OKC riots, protest

Rioters break in Sunday and begin to loot Valir Health on Northwest Sixth Street in Oklahoma City.

OKLAHOMA CITY — A day of peaceful protests in Oklahoma City turned violent Sunday night after protesters started looting, throwing eggs at police and launching fireworks.

It marked the second night of riots in downtown Oklahoma City despite a new curfew put in place by the city’s mayor in an effort to deter violence. Law enforcement officials said they were bracing for a third round of violent protests downtown Monday night.

Mayor David Holt said he issued a three-block wide curfew with 20 minutes notice at the request of the Oklahoma City Police chief and city manager. Holt said it was necessary to ensure public safety overnight amid continued protests over the death George Floyd while in Minneapolis police custody.

“There are very important issues that we as a city and a nation should confront, and all daytime protests this weekend raising these issues have been peaceful,” Holt said as he announced the curfew. “However, we learned last night that things can change after dark. After 9 p.m. (Sunday), and after a very healthy dialogue between police and protestors the last few hours outside our police headquarters, protestors began launching fireworks and objects at police officers who were merely standing outside the headquarters."

In all, 11 people were arrested Sunday — many for violating the curfew, according to records provided by Oklahoma City police.  

“Announcing a curfew with 20 minutes notice is bull****,” said Ryan Kiesel, who serves as executive director of the ACLU, on Twitter. “More importantly it doesn’t satisfy the notice requirement of due process. Demilitarizing the police would do more for order than subjecting OKC residents to arbitrary arrest." 

The Oklahoma City Police headquarters, where the bulk of the rioting happened Saturday night, was well-fortified and the rioters were not able to break through a line of police blocking the station.

With the police station off limits, the rioters shifted their attention to Sixth Street and Shartel Avenue. 

Around 10:45 p.m., rioters fired what sounded like four gunshots into the sky. Around the same time, the Valir Health building on the corner of Sixth Street and Shartel Avenue was broken into and looted. The looters took office supplies and miscellaneous items. 

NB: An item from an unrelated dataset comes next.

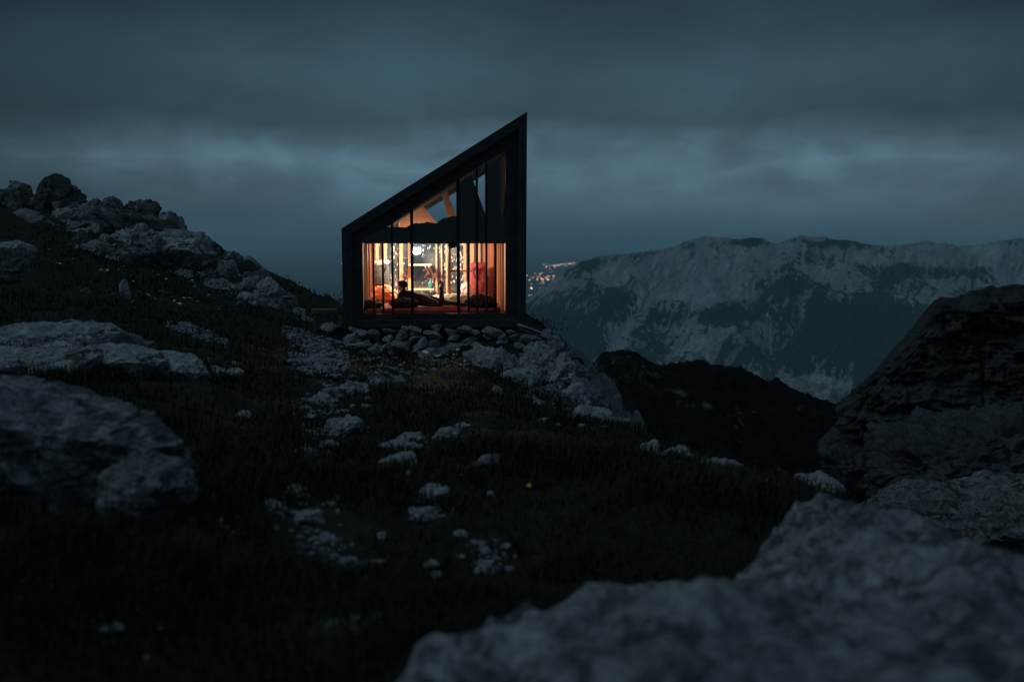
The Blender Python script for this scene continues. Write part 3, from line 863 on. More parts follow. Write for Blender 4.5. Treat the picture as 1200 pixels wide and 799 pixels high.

Once the looting began, police presence became heavy on that block. Police began firing nonlethal rubber bullets in the direction of those standing near Valir Health in an attempt to disperse them.

Simultaneously, on the other side of the street, in the Ken Boyer Bail Bonds’ parking lot, three rioters were chased by two police officers. One was later caught and arrested.

Around midnight, the Oklahoma City Police Department formed a fortifying line in front of the Ken Boyer building. Rioters were standing about 25 feet away from them with their hands up in the air chanting, “hands up … don’t shoot,” “Say his name … George Floyd” and “No justice … No Peace.” They also yelled obscenities at the police.

After about 15 minutes, the police fell back and were replaced by Oklahoma Highway Patrol troopers in the same fortifying line formation.

The chanting and obscenities continued for about 15 minutes, after which the state troopers started to fall back as well. As they were falling back, rioters camped out across Sixth Street made their way across chanting more obscenities.  

As the troopers were falling back, a rioter threw eggs at the troopers who swiftly responded with tear gas canisters, rubber bullets and flash bangs. Rioters quickly dispersed, hopping into cars and running eastbound on Sixth Street away from the troopers.

After the crowds were dispersed, the troopers began to push east on Sixth Street and build another fortifying line at the intersection of Sixth Street and Dewey Avenue.